__PROBLEM TO SOLVE__. Where a line holds the string "scene", return that line.

__MATERIAL__.
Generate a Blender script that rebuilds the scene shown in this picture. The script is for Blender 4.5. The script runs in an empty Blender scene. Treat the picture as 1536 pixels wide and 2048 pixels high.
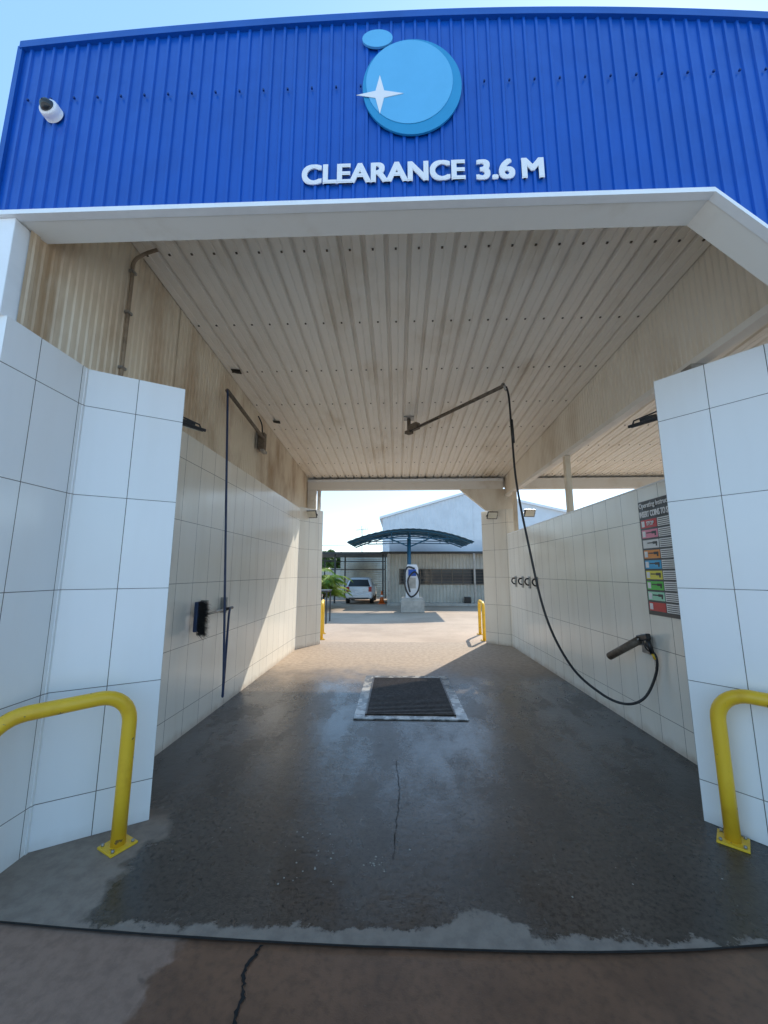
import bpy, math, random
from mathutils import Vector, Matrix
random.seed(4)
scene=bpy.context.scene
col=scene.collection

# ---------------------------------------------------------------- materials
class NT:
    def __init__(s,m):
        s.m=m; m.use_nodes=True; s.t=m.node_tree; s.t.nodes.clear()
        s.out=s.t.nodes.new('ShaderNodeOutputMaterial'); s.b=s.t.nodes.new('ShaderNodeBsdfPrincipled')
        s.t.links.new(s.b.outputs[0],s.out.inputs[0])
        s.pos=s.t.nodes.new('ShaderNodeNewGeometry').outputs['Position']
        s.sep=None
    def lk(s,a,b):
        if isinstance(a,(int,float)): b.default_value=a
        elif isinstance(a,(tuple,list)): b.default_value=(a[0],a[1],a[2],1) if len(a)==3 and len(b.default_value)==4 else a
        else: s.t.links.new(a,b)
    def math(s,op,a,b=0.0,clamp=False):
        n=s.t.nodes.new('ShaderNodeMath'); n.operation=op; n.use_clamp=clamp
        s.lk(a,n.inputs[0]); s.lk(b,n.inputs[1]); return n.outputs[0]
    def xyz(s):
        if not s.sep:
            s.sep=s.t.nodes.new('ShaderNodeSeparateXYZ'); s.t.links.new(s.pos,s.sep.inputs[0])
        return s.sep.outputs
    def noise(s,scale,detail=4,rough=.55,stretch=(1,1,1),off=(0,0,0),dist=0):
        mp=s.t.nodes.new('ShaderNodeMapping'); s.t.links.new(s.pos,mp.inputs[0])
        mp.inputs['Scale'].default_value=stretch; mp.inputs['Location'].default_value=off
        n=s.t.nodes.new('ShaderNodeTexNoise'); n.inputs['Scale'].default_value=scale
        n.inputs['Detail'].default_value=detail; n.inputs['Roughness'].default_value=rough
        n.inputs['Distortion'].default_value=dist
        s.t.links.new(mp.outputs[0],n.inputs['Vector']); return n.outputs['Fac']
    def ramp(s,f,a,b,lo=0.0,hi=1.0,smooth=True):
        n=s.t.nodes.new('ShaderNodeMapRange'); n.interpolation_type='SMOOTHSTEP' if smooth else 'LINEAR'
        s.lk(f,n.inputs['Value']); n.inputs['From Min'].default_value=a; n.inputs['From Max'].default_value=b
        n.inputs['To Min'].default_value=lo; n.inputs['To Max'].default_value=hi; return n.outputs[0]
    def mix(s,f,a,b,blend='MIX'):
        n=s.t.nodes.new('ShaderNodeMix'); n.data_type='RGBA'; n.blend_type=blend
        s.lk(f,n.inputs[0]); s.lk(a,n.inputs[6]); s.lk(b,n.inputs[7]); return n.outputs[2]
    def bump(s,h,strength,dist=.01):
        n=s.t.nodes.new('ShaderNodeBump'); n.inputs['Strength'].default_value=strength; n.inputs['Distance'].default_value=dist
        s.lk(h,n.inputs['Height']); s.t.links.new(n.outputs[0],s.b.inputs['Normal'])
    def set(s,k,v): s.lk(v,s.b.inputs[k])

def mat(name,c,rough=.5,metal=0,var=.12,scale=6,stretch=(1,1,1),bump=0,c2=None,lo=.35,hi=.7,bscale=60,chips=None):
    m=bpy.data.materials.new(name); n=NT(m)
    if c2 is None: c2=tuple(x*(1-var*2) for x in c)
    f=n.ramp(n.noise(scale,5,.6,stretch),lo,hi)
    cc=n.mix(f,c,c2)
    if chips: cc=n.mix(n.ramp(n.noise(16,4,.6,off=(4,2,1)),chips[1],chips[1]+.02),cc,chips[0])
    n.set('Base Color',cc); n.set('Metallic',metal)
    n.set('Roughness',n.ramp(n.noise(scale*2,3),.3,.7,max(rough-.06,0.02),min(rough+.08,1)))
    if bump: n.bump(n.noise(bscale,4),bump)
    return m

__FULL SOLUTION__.
Generate a Blender script that rebuilds the scene shown in this picture. The script is for Blender 4.5. The script runs in an empty Blender scene. Treat the picture as 1536 pixels wide and 2048 pixels high.
scene=bpy.context.scene
col=scene.collection